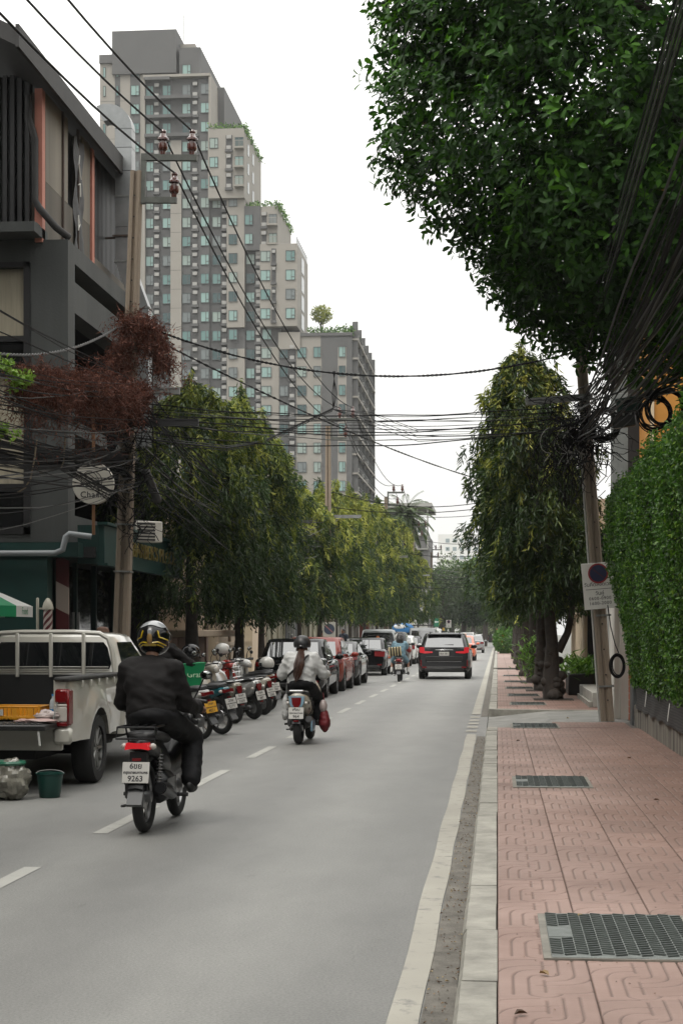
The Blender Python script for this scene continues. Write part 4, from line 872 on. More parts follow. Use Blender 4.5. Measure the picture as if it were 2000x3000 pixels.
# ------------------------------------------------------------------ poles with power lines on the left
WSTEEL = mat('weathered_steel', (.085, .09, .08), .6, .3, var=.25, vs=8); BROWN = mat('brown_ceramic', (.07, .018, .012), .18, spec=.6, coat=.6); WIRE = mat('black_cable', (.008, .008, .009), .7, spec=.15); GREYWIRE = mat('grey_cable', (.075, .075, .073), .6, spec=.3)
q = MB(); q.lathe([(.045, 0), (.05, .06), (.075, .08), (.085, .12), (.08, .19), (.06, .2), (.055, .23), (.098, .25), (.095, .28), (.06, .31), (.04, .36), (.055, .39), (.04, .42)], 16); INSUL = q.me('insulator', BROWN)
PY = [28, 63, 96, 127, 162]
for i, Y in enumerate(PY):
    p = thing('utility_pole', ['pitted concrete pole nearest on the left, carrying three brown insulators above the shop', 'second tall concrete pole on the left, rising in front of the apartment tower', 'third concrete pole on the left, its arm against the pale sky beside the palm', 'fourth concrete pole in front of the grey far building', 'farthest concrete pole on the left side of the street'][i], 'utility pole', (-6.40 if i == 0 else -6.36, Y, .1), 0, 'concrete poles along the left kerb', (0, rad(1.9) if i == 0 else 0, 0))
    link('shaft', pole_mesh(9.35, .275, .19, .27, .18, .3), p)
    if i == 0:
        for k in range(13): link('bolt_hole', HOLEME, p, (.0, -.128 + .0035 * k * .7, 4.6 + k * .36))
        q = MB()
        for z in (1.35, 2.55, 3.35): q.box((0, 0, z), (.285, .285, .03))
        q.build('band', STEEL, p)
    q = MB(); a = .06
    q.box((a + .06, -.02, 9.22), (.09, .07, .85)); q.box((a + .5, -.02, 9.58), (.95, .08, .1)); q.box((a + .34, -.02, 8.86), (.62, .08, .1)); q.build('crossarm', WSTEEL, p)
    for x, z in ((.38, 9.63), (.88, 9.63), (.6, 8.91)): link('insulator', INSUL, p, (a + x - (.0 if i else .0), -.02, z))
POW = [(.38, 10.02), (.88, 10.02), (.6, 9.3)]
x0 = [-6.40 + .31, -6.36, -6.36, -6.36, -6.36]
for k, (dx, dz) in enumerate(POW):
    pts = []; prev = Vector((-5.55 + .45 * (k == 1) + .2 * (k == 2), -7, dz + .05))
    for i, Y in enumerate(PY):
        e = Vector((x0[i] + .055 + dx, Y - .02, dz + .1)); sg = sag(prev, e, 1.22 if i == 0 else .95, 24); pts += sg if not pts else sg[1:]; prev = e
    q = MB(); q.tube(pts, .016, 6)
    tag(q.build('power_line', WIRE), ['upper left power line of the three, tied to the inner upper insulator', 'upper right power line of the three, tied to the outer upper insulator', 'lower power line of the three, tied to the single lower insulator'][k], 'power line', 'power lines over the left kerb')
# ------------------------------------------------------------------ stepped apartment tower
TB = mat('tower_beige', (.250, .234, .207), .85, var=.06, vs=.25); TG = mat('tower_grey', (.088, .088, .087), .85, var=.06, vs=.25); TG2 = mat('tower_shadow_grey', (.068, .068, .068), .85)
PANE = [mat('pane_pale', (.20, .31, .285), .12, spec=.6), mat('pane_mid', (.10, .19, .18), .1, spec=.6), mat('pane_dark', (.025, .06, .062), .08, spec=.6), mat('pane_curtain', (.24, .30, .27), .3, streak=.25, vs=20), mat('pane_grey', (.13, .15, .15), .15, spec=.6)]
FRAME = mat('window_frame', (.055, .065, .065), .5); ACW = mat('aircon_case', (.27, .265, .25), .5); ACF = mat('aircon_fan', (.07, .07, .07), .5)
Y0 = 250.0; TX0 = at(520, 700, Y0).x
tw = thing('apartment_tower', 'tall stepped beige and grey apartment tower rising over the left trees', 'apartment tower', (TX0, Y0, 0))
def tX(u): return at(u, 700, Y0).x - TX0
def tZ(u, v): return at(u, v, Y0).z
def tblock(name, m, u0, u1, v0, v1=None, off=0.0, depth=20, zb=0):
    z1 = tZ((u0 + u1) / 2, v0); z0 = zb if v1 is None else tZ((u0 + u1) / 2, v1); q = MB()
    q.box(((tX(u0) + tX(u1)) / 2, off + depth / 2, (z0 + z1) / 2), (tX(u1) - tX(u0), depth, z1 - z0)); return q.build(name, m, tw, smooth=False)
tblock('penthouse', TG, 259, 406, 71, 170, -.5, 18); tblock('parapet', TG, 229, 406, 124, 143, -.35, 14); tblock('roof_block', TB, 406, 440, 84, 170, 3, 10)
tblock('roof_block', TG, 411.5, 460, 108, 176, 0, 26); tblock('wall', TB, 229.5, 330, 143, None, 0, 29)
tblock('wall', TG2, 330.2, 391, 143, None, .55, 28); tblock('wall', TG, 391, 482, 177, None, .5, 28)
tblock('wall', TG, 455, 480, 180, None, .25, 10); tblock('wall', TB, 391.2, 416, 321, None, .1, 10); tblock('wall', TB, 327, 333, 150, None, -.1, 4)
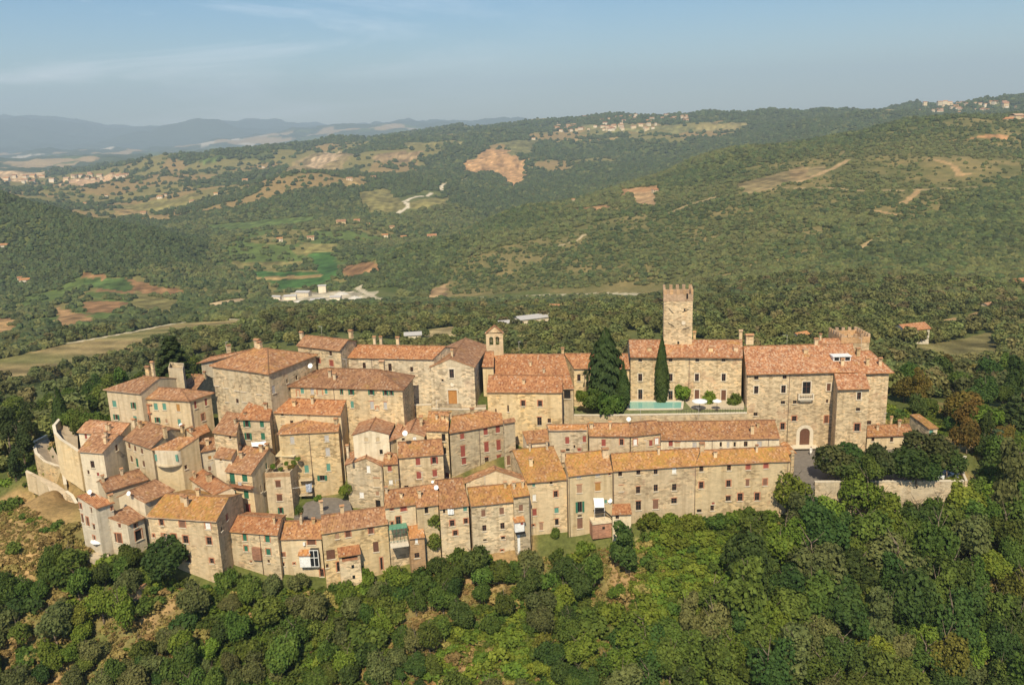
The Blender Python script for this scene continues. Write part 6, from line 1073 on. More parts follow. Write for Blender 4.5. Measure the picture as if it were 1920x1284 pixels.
-------
▶ _Task prompt_: Without including any picture, repeat the data exactly.

▶ _Solved exercise_:
The Blender Python script for this scene continues. Write part 4, from line 872 on. More parts follow. Use Blender 4.5. Measure the picture as if it were 2000x3000 pixels.
# ------------------------------------------------------------------ poles with power lines on the left
WSTEEL = mat('weathered_steel', (.085, .09, .08), .6, .3, var=.25, vs=8); BROWN = mat('brown_ceramic', (.07, .018, .012), .18, spec=.6, coat=.6); WIRE = mat('black_cable', (.008, .008, .009), .7, spec=.15); GREYWIRE = mat('grey_cable', (.075, .075, .073), .6, spec=.3)
q = MB(); q.lathe([(.045, 0), (.05, .06), (.075, .08), (.085, .12), (.08, .19), (.06, .2), (.055, .23), (.098, .25), (.095, .28), (.06, .31), (.04, .36), (.055, .39), (.04, .42)], 16); INSUL = q.me('insulator', BROWN)
PY = [28, 63, 96, 127, 162]
for i, Y in enumerate(PY):
    p = thing('utility_pole', ['pitted concrete pole nearest on the left, carrying three brown insulators above the shop', 'second tall concrete pole on the left, rising in front of the apartment tower', 'third concrete pole on the left, its arm against the pale sky beside the palm', 'fourth concrete pole in front of the grey far building', 'farthest concrete pole on the left side of the street'][i], 'utility pole', (-6.40 if i == 0 else -6.36, Y, .1), 0, 'concrete poles along the left kerb', (0, rad(1.9) if i == 0 else 0, 0))
    link('shaft', pole_mesh(9.35, .275, .19, .27, .18, .3), p)
    if i == 0:
        for k in range(13): link('bolt_hole', HOLEME, p, (.0, -.128 + .0035 * k * .7, 4.6 + k * .36))
        q = MB()
        for z in (1.35, 2.55, 3.35): q.box((0, 0, z), (.285, .285, .03))
        q.build('band', STEEL, p)
    q = MB(); a = .06
    q.box((a + .06, -.02, 9.22), (.09, .07, .85)); q.box((a + .5, -.02, 9.58), (.95, .08, .1)); q.box((a + .34, -.02, 8.86), (.62, .08, .1)); q.build('crossarm', WSTEEL, p)
    for x, z in ((.38, 9.63), (.88, 9.63), (.6, 8.91)): link('insulator', INSUL, p, (a + x - (.0 if i else .0), -.02, z))
POW = [(.38, 10.02), (.88, 10.02), (.6, 9.3)]
x0 = [-6.40 + .31, -6.36, -6.36, -6.36, -6.36]
for k, (dx, dz) in enumerate(POW):
    pts = []; prev = Vector((-5.55 + .45 * (k == 1) + .2 * (k == 2), -7, dz + .05))
    for i, Y in enumerate(PY):
        e = Vector((x0[i] + .055 + dx, Y - .02, dz + .1)); sg = sag(prev, e, 1.22 if i == 0 else .95, 24); pts += sg if not pts else sg[1:]; prev = e
    q = MB(); q.tube(pts, .016, 6)
    tag(q.build('power_line', WIRE), ['upper left power line of the three, tied to the inner upper insulator', 'upper right power line of the three, tied to the outer upper insulator', 'lower power line of the three, tied to the single lower insulator'][k], 'power line', 'power lines over the left kerb')
# ------------------------------------------------------------------ stepped apartment tower
TB = mat('tower_beige', (.250, .234, .207), .85, var=.06, vs=.25); TG = mat('tower_grey', (.088, .088, .087), .85, var=.06, vs=.25); TG2 = mat('tower_shadow_grey', (.068, .068, .068), .85)
PANE = [mat('pane_pale', (.20, .31, .285), .12, spec=.6), mat('pane_mid', (.10, .19, .18), .1, spec=.6), mat('pane_dark', (.025, .06, .062), .08, spec=.6), mat('pane_curtain', (.24, .30, .27), .3, streak=.25, vs=20), mat('pane_grey', (.13, .15, .15), .15, spec=.6)]
FRAME = mat('window_frame', (.055, .065, .065), .5); ACW = mat('aircon_case', (.27, .265, .25), .5); ACF = mat('aircon_fan', (.07, .07, .07), .5)
Y0 = 250.0; TX0 = at(520, 700, Y0).x
tw = thing('apartment_tower', 'tall stepped beige and grey apartment tower rising over the left trees', 'apartment tower', (TX0, Y0, 0))
def tX(u): return at(u, 700, Y0).x - TX0
def tZ(u, v): return at(u, v, Y0).z
def tblock(name, m, u0, u1, v0, v1=None, off=0.0, depth=20, zb=0):
    z1 = tZ((u0 + u1) / 2, v0); z0 = zb if v1 is None else tZ((u0 + u1) / 2, v1); q = MB()
    q.box(((tX(u0) + tX(u1)) / 2, off + depth / 2, (z0 + z1) / 2), (tX(u1) - tX(u0), depth, z1 - z0)); return q.build(name, m, tw, smooth=False)
tblock('penthouse', TG, 259, 406, 71, 170, -.5, 18); tblock('parapet', TG, 229, 406, 124, 143, -.35, 14); tblock('roof_block', TB, 406, 440, 84, 170, 3, 10)
tblock('roof_block', TG, 411.5, 460, 108, 176, 0, 26); tblock('wall', TB, 229.5, 330, 143, None, 0, 29)
tblock('wall', TG2, 330.2, 391, 143, None, .55, 28); tblock('wall', TG, 391, 482, 177, None, .5, 28)
tblock('wall', TG, 455, 480, 180, None, .25, 10); tblock('wall', TB, 391.2, 416, 321, None, .1, 10); tblock('wall', TB, 327, 333, 150, None, -.1, 4)
The Blender Python script for this scene continues. Write part 6, from line 1073 on. More parts follow. Write for Blender 4.5. Measure the picture as if it were 1920x1284 pixels.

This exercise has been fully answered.